Daily life in East Yorkshire's Middle Iron Age would have been textured by the rhythms of fields, estuary tides, and seasonal craft. Archaeological data indicates mixed farming (cattle, sheep, cereals) as an economic backbone, while the Humber and nearby coasts facilitated exchange in raw materials and finished goods. Roundhouses and farmsteads clustered into small hamlets; occasional larger enclosures may have served as seasonal gathering places or loci of craft production.
Burial behavior reveals social nuance. Graves at Pocklington include both simple interments and more elaborate deposits, suggesting distinctions of age, gender, or status. Portable artifacts — pottery types, metalwork fragments, and personal ornaments — hint at a society attentive to display and identity. Wear patterns on tools and ecofacts reflect specialized tasks (textile production, metalworking, animal husbandry).

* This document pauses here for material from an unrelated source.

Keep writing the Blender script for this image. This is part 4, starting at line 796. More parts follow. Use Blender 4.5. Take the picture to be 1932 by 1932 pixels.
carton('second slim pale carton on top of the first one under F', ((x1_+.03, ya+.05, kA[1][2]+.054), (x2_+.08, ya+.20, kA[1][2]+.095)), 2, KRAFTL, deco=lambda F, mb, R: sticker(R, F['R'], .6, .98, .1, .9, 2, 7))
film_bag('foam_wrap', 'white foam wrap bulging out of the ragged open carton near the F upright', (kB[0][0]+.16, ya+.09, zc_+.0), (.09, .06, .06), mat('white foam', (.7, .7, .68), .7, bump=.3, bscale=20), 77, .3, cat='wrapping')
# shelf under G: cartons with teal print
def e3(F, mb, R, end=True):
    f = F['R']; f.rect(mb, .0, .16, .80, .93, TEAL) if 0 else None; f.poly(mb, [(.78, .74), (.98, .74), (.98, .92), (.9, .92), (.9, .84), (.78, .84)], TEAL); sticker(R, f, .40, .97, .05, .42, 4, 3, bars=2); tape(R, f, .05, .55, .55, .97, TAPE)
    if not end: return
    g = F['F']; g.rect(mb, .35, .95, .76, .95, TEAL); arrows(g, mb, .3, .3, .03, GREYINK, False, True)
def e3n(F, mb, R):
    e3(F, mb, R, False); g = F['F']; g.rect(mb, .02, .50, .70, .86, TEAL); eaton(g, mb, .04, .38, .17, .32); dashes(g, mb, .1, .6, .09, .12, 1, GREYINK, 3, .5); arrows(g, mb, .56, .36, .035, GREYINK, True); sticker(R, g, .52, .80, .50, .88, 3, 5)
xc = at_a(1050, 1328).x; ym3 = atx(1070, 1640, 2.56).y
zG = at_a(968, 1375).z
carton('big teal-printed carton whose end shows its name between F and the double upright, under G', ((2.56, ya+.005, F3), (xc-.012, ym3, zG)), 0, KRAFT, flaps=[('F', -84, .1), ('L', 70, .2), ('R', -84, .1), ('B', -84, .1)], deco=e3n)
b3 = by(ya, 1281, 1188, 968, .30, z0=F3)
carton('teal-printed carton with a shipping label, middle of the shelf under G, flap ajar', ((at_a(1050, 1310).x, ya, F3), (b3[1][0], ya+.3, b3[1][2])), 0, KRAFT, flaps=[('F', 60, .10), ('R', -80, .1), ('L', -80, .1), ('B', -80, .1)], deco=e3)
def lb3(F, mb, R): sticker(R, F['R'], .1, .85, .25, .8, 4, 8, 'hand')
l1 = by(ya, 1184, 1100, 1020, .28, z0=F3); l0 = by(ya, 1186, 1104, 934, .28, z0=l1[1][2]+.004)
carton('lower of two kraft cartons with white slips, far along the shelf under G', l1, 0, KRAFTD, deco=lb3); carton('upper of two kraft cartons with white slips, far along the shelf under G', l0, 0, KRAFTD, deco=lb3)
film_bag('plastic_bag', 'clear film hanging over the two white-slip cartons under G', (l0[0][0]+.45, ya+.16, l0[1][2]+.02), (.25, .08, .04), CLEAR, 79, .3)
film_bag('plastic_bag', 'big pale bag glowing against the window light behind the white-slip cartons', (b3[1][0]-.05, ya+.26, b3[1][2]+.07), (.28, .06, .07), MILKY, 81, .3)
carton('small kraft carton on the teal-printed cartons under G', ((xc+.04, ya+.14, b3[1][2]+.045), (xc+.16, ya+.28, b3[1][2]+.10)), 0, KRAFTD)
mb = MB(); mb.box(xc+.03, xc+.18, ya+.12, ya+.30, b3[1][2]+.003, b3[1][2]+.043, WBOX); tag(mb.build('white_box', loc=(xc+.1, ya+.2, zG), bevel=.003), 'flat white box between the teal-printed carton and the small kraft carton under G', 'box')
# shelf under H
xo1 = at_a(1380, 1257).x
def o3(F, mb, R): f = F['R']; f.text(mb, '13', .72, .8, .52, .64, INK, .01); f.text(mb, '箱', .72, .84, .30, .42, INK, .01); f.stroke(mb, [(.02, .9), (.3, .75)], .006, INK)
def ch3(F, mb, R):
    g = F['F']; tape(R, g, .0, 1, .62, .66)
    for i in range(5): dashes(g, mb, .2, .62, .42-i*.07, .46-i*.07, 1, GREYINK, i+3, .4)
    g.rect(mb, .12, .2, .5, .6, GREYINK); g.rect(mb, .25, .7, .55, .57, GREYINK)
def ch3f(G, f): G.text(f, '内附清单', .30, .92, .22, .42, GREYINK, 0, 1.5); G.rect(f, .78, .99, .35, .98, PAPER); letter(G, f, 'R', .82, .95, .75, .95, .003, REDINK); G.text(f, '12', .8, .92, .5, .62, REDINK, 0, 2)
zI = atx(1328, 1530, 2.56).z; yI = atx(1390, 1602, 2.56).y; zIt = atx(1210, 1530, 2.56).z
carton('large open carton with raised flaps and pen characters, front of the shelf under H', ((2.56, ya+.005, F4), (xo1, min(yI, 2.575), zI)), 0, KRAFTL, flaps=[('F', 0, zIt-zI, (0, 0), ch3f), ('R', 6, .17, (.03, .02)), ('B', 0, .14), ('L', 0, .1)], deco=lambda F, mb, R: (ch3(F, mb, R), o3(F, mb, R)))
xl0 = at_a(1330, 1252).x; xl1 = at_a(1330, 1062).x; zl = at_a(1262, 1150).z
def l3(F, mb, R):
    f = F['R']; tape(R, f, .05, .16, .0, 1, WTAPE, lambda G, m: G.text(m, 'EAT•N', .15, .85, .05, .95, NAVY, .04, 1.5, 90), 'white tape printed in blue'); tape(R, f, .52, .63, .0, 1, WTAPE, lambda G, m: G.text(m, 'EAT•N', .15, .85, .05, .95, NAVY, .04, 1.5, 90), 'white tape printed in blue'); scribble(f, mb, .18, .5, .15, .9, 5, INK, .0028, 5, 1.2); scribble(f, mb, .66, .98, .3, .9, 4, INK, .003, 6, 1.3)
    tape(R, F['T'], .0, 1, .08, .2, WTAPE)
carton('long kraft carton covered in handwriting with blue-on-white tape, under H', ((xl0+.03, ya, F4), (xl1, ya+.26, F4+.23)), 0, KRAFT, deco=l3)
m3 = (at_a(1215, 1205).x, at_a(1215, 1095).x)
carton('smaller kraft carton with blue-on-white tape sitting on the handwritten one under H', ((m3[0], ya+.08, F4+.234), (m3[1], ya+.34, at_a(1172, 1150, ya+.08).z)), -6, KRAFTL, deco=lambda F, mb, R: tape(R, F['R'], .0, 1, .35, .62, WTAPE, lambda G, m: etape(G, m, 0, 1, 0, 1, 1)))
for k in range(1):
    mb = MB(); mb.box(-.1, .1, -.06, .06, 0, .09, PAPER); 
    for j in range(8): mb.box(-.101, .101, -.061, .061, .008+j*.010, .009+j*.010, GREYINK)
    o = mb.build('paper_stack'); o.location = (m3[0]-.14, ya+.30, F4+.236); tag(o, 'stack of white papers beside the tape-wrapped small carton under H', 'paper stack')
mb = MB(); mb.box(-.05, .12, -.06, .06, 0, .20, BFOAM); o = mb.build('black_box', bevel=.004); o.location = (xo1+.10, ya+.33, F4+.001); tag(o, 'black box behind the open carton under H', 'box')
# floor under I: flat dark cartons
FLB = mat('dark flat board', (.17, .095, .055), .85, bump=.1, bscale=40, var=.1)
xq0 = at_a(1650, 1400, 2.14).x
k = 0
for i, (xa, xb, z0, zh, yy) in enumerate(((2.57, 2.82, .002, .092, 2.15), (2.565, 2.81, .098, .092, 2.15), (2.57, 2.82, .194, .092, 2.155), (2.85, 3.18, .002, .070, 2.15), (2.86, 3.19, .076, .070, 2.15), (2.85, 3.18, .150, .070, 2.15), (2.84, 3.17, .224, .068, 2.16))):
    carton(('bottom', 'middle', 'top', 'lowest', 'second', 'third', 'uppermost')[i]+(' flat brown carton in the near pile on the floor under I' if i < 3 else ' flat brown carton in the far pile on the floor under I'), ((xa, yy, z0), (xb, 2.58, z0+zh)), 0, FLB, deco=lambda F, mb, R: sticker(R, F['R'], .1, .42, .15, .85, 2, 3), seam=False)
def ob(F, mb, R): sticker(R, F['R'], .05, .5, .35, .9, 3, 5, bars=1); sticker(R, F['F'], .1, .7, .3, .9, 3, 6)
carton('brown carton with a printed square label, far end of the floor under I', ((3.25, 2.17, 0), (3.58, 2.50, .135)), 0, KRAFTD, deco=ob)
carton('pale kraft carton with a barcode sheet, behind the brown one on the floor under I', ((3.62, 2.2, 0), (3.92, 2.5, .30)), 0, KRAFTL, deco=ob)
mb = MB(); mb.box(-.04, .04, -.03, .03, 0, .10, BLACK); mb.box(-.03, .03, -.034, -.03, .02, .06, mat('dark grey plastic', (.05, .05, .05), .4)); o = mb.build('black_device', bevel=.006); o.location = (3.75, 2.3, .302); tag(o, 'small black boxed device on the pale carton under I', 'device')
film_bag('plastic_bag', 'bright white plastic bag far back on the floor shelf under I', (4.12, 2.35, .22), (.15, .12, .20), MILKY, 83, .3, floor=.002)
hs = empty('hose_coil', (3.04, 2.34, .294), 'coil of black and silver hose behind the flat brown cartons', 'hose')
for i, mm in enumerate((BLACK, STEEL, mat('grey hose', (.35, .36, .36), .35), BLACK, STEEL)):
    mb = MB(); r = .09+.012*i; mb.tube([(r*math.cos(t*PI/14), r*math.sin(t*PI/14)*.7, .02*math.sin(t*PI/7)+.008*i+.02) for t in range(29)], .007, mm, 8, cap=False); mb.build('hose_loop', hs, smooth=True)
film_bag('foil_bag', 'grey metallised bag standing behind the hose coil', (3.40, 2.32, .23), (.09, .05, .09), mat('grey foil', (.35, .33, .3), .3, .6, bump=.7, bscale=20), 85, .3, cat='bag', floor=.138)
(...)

Archaeobotanical and zooarchaeological remains from the region point to a mixed diet augmented by riverine and coastal resources. Trade links with continental communities likely brought exotic objects and stylistic influences, but local forms and techniques remained resilient.
This was a lived landscape of hardworking households, seasonal mobility for resources, and growing social complexity; yet many details of everyday life remain hidden because of the fragmentary nature of the archaeological record.